How to Create a Playlist on Mac
- Open the Music app (not iTunes — that was replaced in macOS Catalina and later).
- In the left sidebar, click the + button next to "Playlists," or go to File → New → Playlist.
- A new untitled playlist appears in the sidebar. Type a name and press Enter.
- Drag songs from your library directly into the playlist, or right-click any track and choose Add to Playlist.
On Mac, you also have access to Smart Playlists via File → New → Smart Playlist. These let you build rule-based collections — for example, "all songs with a 5-star rating added in the last 30 days." Smart playlists update automatically as your library changes and are a genuinely powerful feature for heavy library users.
How to Create a Playlist on a Windows PC
Apple Music is available on Windows through the Apple Music app (released in 2023 as a standalone replacement for iTunes on Windows) or still via iTunes depending on your setup.
In the Apple Music app for Windows:
- Click Library in the left panel.
- Click the + icon near the Playlists section, or right-click in the playlist area and choose New Playlist.
- Name the playlist, then drag tracks in or use right-click → Add to Playlist.
In iTunes (older Windows setups):
- Go to File → New → Playlist.
- Name it, then drag songs from your library.
The core functionality is the same; the interface differs between the legacy iTunes experience and the newer standalone app.
Adding Songs to a Playlist After Creation
Regardless of platform, adding songs to an existing playlist follows a consistent pattern:
| Platform | Method |
|---|---|
| iPhone / iPad | Long-press a track → Add to a Playlist |
| Mac | Right-click a track → Add to Playlist |
| Windows (Apple Music app) | Right-click a track → Add to Playlist |
| Windows (iTunes) | Right-click a track → Add to Playlist |
You can add songs from your library, from search results, or directly from an album or artist page — the option appears in the same contextual menu regardless of where you find the track.

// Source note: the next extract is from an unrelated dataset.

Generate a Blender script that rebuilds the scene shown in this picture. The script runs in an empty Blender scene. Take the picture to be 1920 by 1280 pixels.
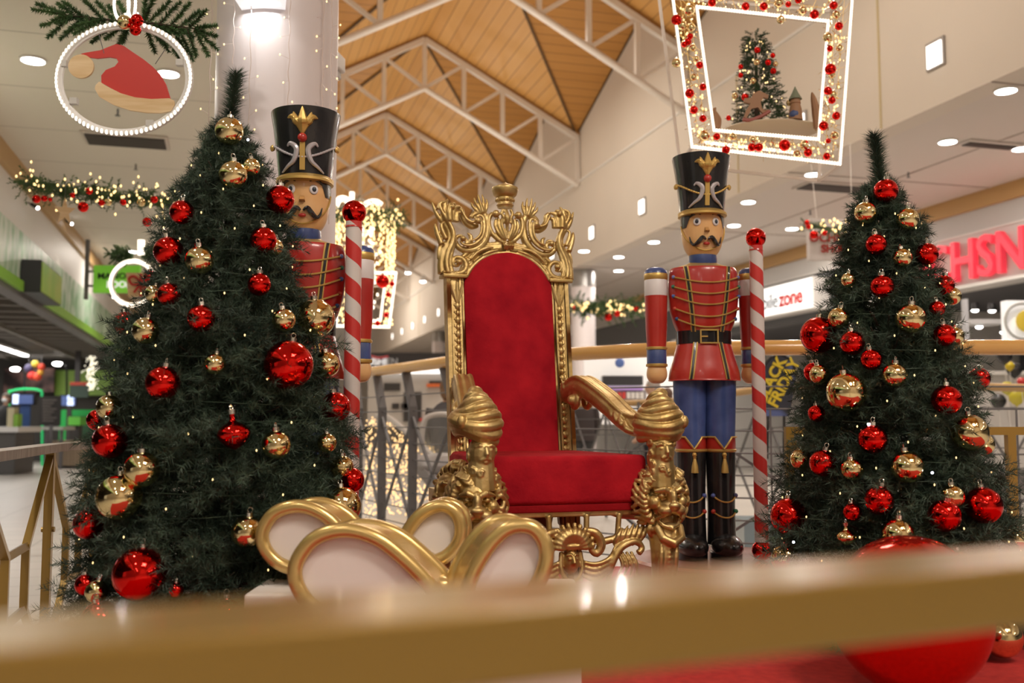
import bpy, bmesh, math, random
import numpy as np
from mathutils import Matrix, Vector, Euler
random.seed(7)
SC = bpy.context.scene
COL = SC.collection
PI = math.pi
def R(d): return math.radians(d)

# ---------------------------------------------------------------- camera
EYE = 1.2
PITCH = math.atan(150/1866.7)
cam_d = bpy.data.cameras.new('camera'); cam = bpy.data.objects.new('camera', cam_d); COL.objects.link(cam)
cam.location = (0, 0, EYE); cam.rotation_euler = (PI/2+PITCH, 0, 0)
cam_d.lens = 35; cam_d.sensor_width = 36; cam_d.clip_start = 0.05; cam_d.clip_end = 200
cam_d.dof.use_dof = True; cam_d.dof.focus_distance = 4.15; cam_d.dof.aperture_fstop = 2.1
SC.camera = cam
# ---------------------------------------------------------------- world and exposure
w = bpy.data.worlds.new('world'); SC.world = w; w.use_nodes = True
bg = w.node_tree.nodes['Background']; bg.inputs[0].default_value = (1.0, 0.88, 0.76, 1); bg.inputs[1].default_value = 0.35
SC.view_settings.view_transform = 'Standard'; SC.view_settings.look = 'None'
SC.view_settings.exposure = 0.0; SC.view_settings.gamma = 1.0; SC.view_settings.use_curve_mapping = False
# ---------------------------------------------------------------- added fill lights of the hall
TH = math.atan(530/1866.7)             # the mall axis is turned to the left of the view
MALL = Matrix.Rotation(TH, 4, 'Z')      # local x = across (b), local y = along (a)
def M(b, a, z): return MALL @ Vector((b, a, z))
def area(name, loc, size, power, color=(1, .90, .78), rot=(0, 0, 0), size_y=None):
    d = bpy.data.lights.new(name, 'AREA'); d.energy = power; d.color = color; d.size = size
    if size_y: d.shape = 'RECTANGLE'; d.size_y = size_y
    o = bpy.data.objects.new(name, d); COL.objects.link(o); o.location = loc; o.rotation_euler = rot
    return o
# fill lights without fixtures, added overhead to brighten the stage and the hall
area('hall_fill', (-2.0, -1.2, 6.2), 1.2, 150, rot=(R(24), 0, R(-12)))
area('hall_fill', (2.6, -0.8, 6.2), 1.2, 150, rot=(R(22), 0, R(18)))
area('hall_fill', M(4, 9, 7.6), 1.6, 150, rot=(0, 0, TH))
area('hall_fill', M(4, 17, 8.0), 1.6, 190, rot=(0, 0, TH))
area('hall_fill', M(4, 28, 8.0), 1.6, 240, rot=(0, 0, TH))
area('hall_fill', M(4, 42, 8.0), 2.0, 500, rot=(0, 0, TH))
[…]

Sharing, Collaborative, and Offline Considerations
Once a playlist is created, you can share it with other Apple Music subscribers via a link. Recipients can follow the playlist or add it to their own library, but they can't edit yours unless you enable collaboration — a feature Apple introduced that allows specific invited users to add or reorder songs.
Offline listening is a separate step. Creating a playlist does not automatically download it. To make a playlist available offline, tap or click the Download button (a cloud icon with a downward arrow) on the playlist page. This requires an active Apple Music subscription and sufficient device storage.
The Variables That Shape Your Experience
How smoothly all of this works in practice depends on a few key factors:
- Subscription status: Without an active Apple Music subscription, iCloud Music Library may be limited or unavailable, affecting sync across devices.
- iCloud Music Library toggle: This must be enabled in Settings (iPhone) or Music preferences (Mac) for playlists to sync. If it's off, playlists stay local to one device.
- Library size and upload status: Very large libraries, or libraries with obscure tracks that didn't match Apple's catalog, can sometimes behave inconsistently across devices.
- Operating system version: Older iOS or macOS versions may lack newer playlist features like collaboration or updated UI flows.
- Storage availability: Relevant only for downloaded (offline) playlists, not streaming.
A user with a fresh iPhone running the latest iOS, a standard-sized library, and an active subscription will have the most seamless experience. Someone managing a large imported music library across a mix of old and new devices will encounter more edge cases — particularly around which tracks are available to add and how they sync.
How well the feature fits into your workflow ultimately comes down to which devices you use daily, how your library is structured, and whether you rely on streaming, local files, or a mix of both.